**Task instructions**
Lines that hold the word "part" should be located and copied.

▽

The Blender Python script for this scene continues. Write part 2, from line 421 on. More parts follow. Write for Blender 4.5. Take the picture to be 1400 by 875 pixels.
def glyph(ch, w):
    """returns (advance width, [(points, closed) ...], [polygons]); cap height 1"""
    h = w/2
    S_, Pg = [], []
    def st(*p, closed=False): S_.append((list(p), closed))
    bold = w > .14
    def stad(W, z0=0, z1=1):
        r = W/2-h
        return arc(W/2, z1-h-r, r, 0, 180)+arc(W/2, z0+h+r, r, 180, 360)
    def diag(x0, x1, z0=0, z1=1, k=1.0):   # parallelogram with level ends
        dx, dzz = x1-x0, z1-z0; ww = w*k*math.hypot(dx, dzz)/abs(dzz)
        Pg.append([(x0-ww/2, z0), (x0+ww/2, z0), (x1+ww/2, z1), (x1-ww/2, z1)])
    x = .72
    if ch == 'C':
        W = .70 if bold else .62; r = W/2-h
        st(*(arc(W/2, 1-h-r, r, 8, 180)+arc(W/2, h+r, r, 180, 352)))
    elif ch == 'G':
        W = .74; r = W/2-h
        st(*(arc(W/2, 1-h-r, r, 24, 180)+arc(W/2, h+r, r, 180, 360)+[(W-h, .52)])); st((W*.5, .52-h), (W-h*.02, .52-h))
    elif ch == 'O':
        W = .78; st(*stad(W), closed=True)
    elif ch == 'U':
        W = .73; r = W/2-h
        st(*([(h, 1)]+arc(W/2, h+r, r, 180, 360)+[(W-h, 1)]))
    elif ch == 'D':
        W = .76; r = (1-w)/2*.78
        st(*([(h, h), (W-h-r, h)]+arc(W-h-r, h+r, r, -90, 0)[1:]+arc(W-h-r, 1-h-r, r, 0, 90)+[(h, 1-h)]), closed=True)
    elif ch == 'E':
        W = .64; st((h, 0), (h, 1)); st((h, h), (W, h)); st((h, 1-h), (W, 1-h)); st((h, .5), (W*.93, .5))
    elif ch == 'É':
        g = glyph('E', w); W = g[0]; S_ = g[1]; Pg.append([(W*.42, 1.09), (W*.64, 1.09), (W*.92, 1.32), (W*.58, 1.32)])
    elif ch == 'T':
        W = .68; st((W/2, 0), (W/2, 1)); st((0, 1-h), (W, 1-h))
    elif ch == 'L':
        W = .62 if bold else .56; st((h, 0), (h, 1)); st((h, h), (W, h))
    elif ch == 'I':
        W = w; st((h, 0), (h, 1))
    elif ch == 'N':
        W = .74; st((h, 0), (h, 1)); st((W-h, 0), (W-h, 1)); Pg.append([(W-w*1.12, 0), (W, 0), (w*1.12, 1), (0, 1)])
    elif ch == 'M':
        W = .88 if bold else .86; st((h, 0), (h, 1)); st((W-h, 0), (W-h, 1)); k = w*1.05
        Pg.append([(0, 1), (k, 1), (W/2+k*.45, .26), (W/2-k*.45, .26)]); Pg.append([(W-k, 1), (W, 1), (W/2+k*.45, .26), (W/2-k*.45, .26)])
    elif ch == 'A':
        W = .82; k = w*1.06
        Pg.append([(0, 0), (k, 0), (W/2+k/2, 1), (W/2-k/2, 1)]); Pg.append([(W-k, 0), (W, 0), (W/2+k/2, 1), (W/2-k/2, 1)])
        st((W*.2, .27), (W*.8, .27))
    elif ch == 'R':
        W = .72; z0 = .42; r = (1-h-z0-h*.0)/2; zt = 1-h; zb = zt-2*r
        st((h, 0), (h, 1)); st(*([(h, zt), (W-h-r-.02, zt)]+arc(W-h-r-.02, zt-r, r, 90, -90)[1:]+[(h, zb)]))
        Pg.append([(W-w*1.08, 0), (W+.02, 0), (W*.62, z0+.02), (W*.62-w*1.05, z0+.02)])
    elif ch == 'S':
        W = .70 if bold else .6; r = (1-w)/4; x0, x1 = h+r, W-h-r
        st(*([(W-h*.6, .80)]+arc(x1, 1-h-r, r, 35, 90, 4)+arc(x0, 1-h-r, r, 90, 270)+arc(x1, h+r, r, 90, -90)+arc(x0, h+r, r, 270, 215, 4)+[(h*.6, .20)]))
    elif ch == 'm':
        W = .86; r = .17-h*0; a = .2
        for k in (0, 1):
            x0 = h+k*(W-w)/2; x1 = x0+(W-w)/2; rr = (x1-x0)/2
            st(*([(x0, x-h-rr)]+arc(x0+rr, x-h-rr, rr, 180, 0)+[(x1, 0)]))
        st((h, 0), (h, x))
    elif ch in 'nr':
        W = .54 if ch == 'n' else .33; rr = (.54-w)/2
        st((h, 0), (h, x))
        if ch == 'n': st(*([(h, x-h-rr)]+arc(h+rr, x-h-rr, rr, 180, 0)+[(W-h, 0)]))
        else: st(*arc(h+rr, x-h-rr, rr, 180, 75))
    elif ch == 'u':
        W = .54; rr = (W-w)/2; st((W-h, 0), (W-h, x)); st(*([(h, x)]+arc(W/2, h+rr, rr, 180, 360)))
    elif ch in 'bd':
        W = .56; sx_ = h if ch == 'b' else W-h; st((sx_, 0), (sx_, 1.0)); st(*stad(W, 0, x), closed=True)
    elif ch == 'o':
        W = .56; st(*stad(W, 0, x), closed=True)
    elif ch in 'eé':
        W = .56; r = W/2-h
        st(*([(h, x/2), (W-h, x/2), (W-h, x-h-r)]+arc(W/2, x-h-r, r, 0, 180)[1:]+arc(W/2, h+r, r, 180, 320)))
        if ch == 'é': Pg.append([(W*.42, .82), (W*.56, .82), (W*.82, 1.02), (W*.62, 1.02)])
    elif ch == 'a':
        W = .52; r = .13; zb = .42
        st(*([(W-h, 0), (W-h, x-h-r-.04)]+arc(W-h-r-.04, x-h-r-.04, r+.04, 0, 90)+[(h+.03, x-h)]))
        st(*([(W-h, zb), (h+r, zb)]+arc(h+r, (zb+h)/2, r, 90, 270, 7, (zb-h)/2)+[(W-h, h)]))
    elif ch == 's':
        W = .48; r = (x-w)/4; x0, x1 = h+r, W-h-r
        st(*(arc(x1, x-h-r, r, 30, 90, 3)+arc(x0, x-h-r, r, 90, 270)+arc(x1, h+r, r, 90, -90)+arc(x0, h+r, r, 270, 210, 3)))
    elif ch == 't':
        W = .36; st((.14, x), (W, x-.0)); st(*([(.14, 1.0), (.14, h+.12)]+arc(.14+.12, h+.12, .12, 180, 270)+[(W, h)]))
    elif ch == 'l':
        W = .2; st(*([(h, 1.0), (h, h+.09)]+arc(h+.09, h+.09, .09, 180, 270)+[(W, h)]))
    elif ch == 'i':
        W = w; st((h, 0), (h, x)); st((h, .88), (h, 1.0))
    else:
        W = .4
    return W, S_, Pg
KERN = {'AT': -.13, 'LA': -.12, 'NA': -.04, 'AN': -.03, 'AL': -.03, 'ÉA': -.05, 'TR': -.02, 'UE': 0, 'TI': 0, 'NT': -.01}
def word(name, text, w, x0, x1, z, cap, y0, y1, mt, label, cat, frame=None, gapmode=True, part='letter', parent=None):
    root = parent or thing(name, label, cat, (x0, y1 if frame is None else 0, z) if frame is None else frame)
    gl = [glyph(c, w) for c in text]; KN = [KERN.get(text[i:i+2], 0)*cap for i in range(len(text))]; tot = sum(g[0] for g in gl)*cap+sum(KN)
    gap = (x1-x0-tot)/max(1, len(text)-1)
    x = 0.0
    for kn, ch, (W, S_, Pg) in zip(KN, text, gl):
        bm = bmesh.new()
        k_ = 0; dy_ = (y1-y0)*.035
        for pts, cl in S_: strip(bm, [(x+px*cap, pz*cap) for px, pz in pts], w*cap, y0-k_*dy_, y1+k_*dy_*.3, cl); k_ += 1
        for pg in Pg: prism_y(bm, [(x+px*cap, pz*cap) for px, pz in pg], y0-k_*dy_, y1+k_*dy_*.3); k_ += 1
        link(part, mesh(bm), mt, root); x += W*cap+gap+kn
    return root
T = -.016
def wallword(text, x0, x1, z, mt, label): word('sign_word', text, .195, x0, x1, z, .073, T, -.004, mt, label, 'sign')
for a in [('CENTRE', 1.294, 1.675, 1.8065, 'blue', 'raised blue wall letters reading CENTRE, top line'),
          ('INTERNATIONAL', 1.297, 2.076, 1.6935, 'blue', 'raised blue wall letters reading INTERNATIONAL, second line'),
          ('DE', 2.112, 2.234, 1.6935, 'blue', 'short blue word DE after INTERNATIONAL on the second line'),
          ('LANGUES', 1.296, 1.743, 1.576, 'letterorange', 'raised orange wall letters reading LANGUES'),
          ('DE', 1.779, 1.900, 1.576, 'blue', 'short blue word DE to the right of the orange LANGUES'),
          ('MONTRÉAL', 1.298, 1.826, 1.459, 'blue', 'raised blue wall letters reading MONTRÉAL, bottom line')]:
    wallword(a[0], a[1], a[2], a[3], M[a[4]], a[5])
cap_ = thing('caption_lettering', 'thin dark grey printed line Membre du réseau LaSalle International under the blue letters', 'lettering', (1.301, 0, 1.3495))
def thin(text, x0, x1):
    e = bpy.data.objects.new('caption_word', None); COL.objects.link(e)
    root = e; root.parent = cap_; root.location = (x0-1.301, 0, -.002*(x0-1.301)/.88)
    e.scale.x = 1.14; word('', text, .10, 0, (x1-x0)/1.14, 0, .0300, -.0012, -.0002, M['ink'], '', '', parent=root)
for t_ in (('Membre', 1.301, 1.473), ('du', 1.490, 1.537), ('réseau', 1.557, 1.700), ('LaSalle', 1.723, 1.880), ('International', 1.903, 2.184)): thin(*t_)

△

**Correct result**
The Blender Python script for this scene continues. Write part 2, from line 421 on. More parts follow. Write for Blender 4.5. Take the picture to be 1400 by 875 pixels.
def word(name, text, w, x0, x1, z, cap, y0, y1, mt, label, cat, frame=None, gapmode=True, part='letter', parent=None):
        link(part, mesh(bm), mt, root); x += W*cap+gap+kn